Even at those prices, low interest rates led to a seller's market on the Westside in 1987. While the market has calmed down since the fall, real-estate brokers use terms such as "hysteria buying" and "overheated" to describe the first months of 1987 on the Westside. Houses went on sale and were often snapped up within days. Frustrated sales agents complained about a lack of inventory. In the early part of the year, it was not unusual for a buyer to offer a premium over the asking price simply to outbid competitors.

The result of so much cash chasing the homes in these neighborhoods is sometimes startling. In one case, a wealthy young high-tech entrepreneur saw three multimillion-dollar estates one afternoon and at the end of his tour turned to his Fred Sands broker and asked which one he should choose. He didn't really care which one he bought, but he wanted the broker to hurry up and decide: He had a party to go to in an hour and didn't want to be late.

The prices are kept high, in part, because money flows into this lovely locale from around the world and from a wide range of industries. Old money, new money, entertainment money, oil money, the proceeds of taxes on distant Third World nations--it's all there on the Westside.

"There's a psychological mystique attached to the Westside. Everyone in the world has heard of Beverly Hills, of the beaches in Santa Monica and Venice and Malibu. These are places people all over the world dream about living," says Lou Piatt, executive vice president/sales of Jon Douglas Co. It's also where investors all over the world dream about speculating, another factor that has kept prices in the area high.

What does all this mean for the average home buyer? Is the Westside going so upscale that it will one day be solely a playground for the rich and famous? In order to buy that average $400,000 home, a typical family would need well over $40,000 in savings and an annual income of roughly $120,000. Only 2.2% of the households in the nation have pre-tax incomes of more than $100,000.

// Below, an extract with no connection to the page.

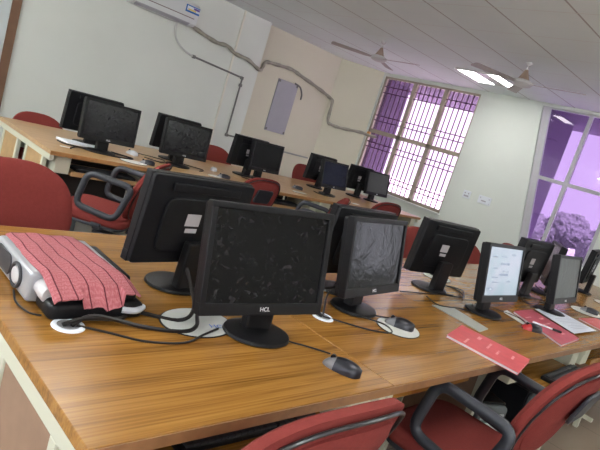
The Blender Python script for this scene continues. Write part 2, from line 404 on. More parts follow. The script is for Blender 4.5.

But there's a flip side to that, Piatt argues. Because of the city's diverse economy, real-estate prices throughout Los Angeles have risen dramatically. So it's not uncommon to find a family with an average income that has paid off the mortgage and sold their home, leaving a couple of hundred thousand dollars in the bank. "People don't buy their first homes in Beverly Hills," says Piatt. "Once you can get on the merry-go-round, you can work your way through the marketplace. Most of us buy homes not on our incomes, but on our equity investments."